WHAT THE TASK ASKS
Repeat every line, exactly, from the very first through the one where "COL = SC.collection" appears. Add nothing else.

+===+

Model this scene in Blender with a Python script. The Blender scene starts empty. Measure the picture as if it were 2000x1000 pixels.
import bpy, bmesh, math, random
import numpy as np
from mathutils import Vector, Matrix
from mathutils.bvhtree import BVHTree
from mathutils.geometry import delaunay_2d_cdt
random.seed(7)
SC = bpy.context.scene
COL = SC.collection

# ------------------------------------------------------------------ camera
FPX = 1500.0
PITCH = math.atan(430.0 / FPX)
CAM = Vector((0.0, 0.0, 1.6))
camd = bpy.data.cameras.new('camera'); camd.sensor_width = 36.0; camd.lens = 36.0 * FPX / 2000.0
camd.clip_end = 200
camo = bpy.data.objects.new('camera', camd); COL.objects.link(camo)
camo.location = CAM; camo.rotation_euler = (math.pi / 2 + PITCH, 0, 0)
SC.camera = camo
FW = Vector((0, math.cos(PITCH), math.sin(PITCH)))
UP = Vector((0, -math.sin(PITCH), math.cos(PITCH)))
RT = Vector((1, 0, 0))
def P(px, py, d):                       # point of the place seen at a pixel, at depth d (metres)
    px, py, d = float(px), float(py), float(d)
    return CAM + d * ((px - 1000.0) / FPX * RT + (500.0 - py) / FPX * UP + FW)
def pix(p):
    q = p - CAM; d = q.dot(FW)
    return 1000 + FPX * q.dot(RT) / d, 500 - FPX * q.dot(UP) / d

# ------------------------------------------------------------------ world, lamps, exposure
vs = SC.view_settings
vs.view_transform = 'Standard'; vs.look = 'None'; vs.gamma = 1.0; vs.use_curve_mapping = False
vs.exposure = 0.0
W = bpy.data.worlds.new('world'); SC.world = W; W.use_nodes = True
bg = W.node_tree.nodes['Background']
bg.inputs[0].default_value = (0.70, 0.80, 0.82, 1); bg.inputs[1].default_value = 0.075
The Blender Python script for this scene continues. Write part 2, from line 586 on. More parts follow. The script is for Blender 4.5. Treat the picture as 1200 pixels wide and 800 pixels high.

+===+

EXERCISE OUTPUT
Model this scene in Blender with a Python script. The Blender scene starts empty. Measure the picture as if it were 2000x1000 pixels.
import bpy, bmesh, math, random
import numpy as np
from mathutils import Vector, Matrix
from mathutils.bvhtree import BVHTree
from mathutils.geometry import delaunay_2d_cdt
random.seed(7)
SC = bpy.context.scene
COL = SC.collection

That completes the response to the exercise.